--- Request ---
Extract word for word the lines of the listing from its start to the line holding "wb.inputs[1].default_value = 0.19", both ends kept; pictures are not part of the copy.

----- Data listing -----

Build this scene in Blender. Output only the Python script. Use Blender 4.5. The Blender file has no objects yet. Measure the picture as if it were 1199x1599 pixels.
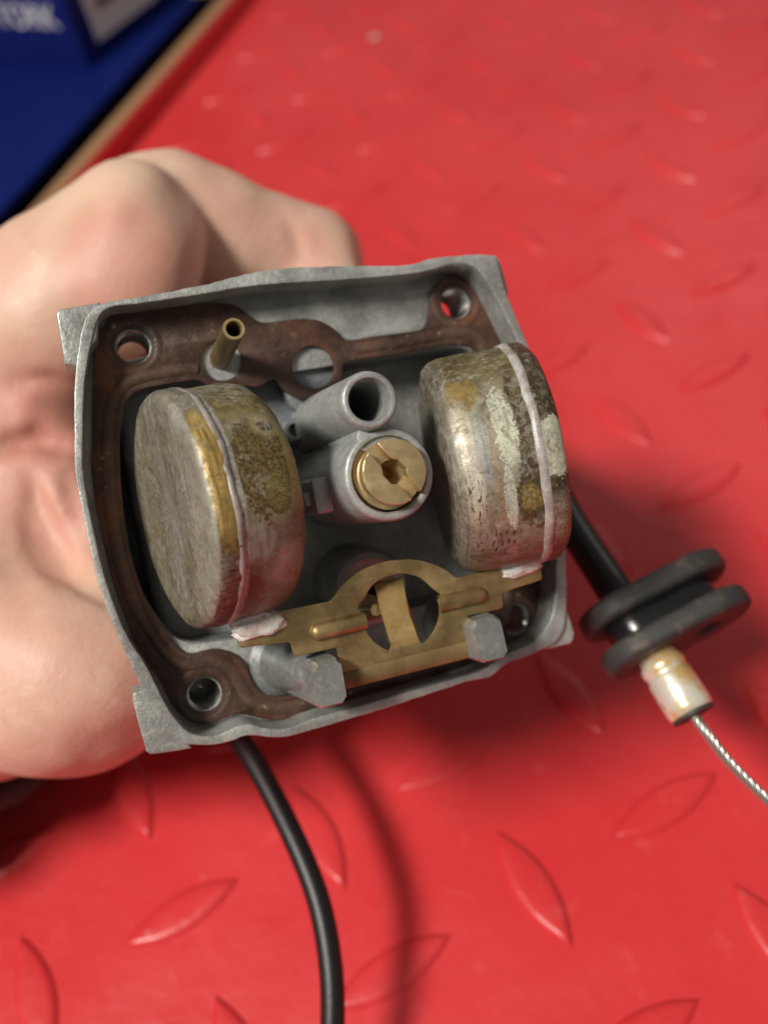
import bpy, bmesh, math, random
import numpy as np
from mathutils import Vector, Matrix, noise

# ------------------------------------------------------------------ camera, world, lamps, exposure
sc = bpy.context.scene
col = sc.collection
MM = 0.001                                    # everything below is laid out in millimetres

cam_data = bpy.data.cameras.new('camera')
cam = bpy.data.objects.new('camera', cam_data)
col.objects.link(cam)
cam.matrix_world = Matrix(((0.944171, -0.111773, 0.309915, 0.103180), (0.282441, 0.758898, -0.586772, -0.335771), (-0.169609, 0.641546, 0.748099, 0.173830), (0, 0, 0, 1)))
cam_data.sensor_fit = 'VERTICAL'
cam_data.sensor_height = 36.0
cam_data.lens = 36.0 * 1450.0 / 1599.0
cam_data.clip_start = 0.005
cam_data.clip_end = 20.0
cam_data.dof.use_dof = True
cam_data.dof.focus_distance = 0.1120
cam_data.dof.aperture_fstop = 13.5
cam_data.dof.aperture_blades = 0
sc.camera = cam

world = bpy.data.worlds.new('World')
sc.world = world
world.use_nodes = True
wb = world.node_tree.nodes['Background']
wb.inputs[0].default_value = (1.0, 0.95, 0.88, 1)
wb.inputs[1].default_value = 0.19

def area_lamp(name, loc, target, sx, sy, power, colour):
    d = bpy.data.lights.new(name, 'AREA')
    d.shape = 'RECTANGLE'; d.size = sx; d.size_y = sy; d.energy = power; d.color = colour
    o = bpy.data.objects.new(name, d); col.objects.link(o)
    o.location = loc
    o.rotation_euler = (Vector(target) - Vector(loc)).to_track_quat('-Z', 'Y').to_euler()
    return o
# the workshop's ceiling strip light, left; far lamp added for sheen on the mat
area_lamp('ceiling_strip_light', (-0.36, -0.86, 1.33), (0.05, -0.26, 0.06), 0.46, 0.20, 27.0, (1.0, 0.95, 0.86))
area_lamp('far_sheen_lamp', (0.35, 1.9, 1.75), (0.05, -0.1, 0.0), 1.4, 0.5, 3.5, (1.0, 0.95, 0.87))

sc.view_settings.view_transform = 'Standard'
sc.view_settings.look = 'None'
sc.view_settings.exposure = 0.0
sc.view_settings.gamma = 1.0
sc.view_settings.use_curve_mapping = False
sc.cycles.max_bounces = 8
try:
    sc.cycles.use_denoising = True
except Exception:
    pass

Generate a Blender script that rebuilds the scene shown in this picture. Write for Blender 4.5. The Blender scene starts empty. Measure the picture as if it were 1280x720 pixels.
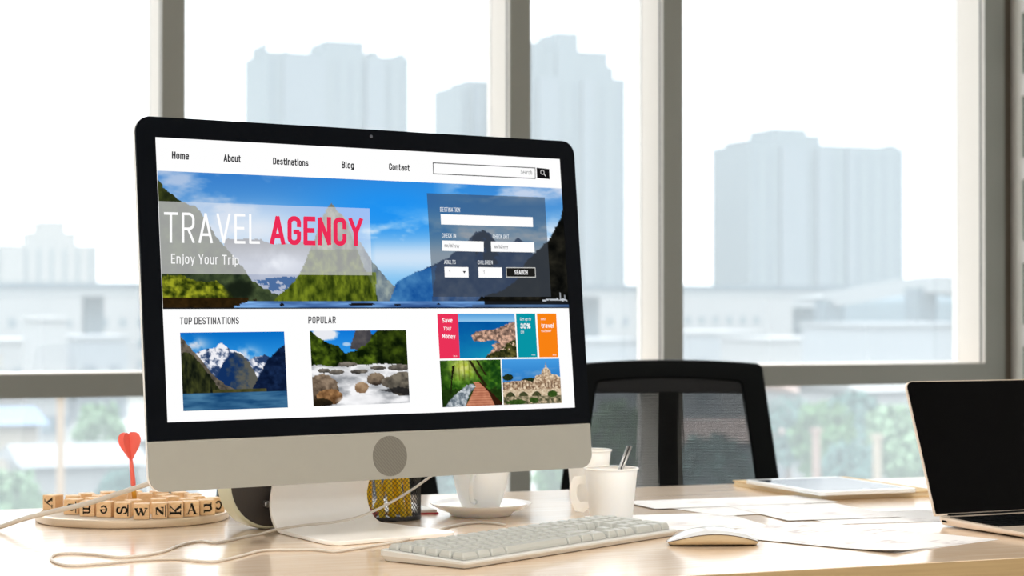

-----

--- Solution for this task ---
Build this scene in Blender. Output only the Python script. Use Blender 4.5. The Blender file has no objects yet. Measure the picture as if it were 1199x1599 pixels.
import bpy, bmesh, math, random
import numpy as np
from mathutils import Vector, Matrix, noise

# ------------------------------------------------------------------ camera, world, lamps, exposure
sc = bpy.context.scene
col = sc.collection
MM = 0.001                                    # everything below is laid out in millimetres

cam_data = bpy.data.cameras.new('camera')
cam = bpy.data.objects.new('camera', cam_data)
col.objects.link(cam)
cam.matrix_world = Matrix(((0.944171, -0.111773, 0.309915, 0.103180), (0.282441, 0.758898, -0.586772, -0.335771), (-0.169609, 0.641546, 0.748099, 0.173830), (0, 0, 0, 1)))
cam_data.sensor_fit = 'VERTICAL'
cam_data.sensor_height = 36.0
cam_data.lens = 36.0 * 1450.0 / 1599.0
cam_data.clip_start = 0.005
cam_data.clip_end = 20.0
cam_data.dof.use_dof = True
cam_data.dof.focus_distance = 0.1120
cam_data.dof.aperture_fstop = 13.5
cam_data.dof.aperture_blades = 0
sc.camera = cam

world = bpy.data.worlds.new('World')
sc.world = world
world.use_nodes = True
wb = world.node_tree.nodes['Background']
wb.inputs[0].default_value = (1.0, 0.95, 0.88, 1)
wb.inputs[1].default_value = 0.19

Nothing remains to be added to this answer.